When a Birth Parent Moves On

"Birth parents tend to be younger than adoptive parents. They are busy establishing careers, developing new relationships, and building their own families." How to help your child understand when a birth parent fade from the scene after the early years.

When a birth parent becomes distant, it isn't your child's fault

One of the challenges parents face in open adoption is that birth parents often fade from the scene. Just as a child becomes old enough to develop an awareness of adoption and develop a relationship with the birth parent(s), he or she may be increasingly unavailable.

This is what happened to Billy, age eight, whose birth mother used to visit him every year. She had always sent him cards on his birthday and presents at Christmas. Over time, however, Billy heard from her less and less.

“Sandy was young when she had Billy,” says his mother, Brenda, “but she was totally committed to his well-being. She was very active in selecting a family that would welcome her continued involvement — which we did.”

In the early years, Sandy loved visiting annually. She didn’t mind the three-hour journey from her home, and Brenda would often arrange for them to meet halfway. But Sandy’s life moved on. When Billy was six, his birth mother married and had a child.
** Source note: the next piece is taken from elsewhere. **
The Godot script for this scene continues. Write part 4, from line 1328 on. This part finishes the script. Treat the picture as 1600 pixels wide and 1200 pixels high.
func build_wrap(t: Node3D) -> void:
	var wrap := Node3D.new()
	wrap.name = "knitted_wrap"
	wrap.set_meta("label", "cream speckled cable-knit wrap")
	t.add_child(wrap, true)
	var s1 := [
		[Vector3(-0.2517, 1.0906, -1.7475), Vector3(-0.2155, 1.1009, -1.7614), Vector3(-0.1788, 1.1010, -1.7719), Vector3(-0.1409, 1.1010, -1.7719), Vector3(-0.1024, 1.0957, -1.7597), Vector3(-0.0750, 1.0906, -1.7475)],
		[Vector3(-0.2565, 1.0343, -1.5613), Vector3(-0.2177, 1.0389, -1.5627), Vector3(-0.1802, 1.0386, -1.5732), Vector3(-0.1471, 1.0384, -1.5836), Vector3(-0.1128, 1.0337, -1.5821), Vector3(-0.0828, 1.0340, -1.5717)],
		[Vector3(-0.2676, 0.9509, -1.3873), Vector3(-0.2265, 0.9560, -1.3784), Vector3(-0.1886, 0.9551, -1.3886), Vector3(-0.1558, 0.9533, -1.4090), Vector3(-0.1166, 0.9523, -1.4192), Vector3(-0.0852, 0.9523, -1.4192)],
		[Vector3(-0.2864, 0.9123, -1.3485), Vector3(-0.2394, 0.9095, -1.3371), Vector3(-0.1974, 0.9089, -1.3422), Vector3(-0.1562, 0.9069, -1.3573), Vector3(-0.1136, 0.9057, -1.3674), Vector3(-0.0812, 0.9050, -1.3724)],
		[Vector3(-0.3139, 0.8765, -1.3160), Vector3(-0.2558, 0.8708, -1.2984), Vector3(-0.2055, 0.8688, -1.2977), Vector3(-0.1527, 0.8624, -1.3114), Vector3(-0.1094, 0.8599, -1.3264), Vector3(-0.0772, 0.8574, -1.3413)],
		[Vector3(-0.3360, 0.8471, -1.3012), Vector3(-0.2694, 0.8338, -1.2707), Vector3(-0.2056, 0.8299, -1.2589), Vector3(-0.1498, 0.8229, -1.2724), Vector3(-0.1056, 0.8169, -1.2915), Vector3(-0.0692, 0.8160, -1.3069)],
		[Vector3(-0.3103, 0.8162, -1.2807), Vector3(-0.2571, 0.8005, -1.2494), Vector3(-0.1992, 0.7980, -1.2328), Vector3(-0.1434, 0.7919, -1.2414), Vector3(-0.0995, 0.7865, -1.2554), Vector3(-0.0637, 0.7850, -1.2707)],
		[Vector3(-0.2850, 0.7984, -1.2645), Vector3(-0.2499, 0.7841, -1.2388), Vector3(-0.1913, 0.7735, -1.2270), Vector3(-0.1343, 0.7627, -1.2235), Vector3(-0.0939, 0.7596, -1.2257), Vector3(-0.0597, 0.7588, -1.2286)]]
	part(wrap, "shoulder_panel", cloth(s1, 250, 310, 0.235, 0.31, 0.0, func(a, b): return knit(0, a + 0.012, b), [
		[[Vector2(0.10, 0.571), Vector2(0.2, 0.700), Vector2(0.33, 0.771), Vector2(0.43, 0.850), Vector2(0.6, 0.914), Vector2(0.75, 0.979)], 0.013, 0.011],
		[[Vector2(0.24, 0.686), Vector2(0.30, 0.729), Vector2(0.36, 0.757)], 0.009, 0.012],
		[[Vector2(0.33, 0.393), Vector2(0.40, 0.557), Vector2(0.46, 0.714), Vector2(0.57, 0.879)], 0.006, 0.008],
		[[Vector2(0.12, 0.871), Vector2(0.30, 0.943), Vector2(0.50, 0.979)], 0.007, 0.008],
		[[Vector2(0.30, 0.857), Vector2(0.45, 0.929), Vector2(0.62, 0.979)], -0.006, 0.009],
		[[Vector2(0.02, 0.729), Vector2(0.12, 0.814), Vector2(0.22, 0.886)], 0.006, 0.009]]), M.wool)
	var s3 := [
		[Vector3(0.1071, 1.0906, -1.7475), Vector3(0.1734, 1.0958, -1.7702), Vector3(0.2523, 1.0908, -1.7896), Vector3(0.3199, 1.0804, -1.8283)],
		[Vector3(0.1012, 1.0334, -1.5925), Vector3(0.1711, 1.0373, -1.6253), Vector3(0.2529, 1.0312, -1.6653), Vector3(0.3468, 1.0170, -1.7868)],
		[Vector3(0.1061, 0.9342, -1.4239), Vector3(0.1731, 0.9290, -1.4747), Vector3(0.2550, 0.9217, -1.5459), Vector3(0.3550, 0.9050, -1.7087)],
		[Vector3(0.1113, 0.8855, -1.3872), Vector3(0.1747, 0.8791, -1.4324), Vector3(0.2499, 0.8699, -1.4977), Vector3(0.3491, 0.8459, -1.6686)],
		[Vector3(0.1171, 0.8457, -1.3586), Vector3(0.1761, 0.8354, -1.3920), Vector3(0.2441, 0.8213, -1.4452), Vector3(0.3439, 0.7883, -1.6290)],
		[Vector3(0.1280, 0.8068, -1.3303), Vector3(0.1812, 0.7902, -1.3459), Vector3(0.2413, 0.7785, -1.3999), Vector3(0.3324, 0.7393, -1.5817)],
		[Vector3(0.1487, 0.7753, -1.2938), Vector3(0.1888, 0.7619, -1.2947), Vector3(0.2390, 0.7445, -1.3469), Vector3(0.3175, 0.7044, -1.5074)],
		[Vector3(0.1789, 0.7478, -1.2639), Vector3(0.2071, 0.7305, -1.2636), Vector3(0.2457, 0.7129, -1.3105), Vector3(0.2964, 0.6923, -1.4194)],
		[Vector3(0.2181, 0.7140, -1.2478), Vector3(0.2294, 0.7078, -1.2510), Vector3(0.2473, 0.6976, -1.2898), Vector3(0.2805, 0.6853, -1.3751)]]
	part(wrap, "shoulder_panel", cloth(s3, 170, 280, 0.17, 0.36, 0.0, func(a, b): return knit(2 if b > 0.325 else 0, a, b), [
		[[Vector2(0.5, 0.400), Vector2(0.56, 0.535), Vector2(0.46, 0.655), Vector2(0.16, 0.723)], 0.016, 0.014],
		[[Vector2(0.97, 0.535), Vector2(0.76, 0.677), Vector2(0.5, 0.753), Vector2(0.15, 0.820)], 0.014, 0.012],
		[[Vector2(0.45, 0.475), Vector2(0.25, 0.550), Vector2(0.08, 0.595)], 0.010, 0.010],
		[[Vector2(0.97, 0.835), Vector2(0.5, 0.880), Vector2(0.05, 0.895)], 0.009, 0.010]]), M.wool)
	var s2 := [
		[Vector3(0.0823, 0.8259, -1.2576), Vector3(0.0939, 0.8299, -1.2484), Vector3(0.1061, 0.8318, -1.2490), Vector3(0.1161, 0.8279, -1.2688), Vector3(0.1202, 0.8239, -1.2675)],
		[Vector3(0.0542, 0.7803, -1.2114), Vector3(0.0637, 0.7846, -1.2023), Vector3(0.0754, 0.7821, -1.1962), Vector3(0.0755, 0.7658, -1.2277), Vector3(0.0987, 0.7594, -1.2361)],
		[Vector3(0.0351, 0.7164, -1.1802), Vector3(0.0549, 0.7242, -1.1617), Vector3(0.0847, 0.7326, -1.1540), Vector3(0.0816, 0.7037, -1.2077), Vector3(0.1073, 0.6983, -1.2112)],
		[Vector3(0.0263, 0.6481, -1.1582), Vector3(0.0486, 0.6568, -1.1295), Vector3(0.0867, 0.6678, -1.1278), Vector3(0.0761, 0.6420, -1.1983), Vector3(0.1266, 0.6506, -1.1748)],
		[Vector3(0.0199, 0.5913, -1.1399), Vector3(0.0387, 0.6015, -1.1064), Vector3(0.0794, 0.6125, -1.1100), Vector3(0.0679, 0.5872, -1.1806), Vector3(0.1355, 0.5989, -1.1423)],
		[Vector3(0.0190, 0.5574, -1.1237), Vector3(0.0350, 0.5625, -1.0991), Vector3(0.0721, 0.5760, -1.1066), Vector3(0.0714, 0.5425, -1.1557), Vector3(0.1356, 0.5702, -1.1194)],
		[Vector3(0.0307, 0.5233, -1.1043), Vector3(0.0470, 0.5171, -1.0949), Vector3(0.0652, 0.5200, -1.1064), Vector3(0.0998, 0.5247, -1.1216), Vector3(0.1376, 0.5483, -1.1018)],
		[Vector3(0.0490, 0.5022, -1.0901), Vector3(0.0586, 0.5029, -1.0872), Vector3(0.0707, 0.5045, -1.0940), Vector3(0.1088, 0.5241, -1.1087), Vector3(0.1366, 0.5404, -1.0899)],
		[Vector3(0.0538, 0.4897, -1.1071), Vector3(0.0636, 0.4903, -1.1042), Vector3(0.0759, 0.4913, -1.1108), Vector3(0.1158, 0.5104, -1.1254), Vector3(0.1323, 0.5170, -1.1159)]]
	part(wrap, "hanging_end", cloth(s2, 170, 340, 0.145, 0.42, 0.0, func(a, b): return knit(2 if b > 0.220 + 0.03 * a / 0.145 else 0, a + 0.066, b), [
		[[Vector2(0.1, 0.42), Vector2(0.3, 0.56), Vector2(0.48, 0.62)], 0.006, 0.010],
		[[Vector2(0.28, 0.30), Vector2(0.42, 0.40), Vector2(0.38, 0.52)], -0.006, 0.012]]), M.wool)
“Birth parents tend to be younger than adoptive parents,” writes Lois Melina in Making Sense of Adoption: A Parent’s Guide. “They are busy establishing careers, developing new relationships, and building their own families.”

Melina counsels parents to be honest. When a child insists his birth mother has forgotten him, don’t tell him that he’s mistaken. Instead, use the conversation to acknowledge feelings and explain the birth parent’s behavior without excusing or condemning it.

Brenda explained to Billy that Sandy didn’t have the time and freedom she’d had in the past. Rather than wait for a letter from Sandy, Brenda suggested that Billy write to her and send a drawing to the new baby.

Being Flexible

When life situations change, families should consider changes in their visiting arrangements. You may have to explain to your child that regular visits are no longer possible. Or, as your family becomes more mobile, you might do the traveling.

Billy’s birth mother was delighted with his letter, and in return, she sent photos of his little half-brother for him to keep. The photos made Billy feel more included in her life, and he proudly put them on his bulletin board. Brenda felt better, too. By allowing their arrangement to evolve, they’d preserved a vital connection.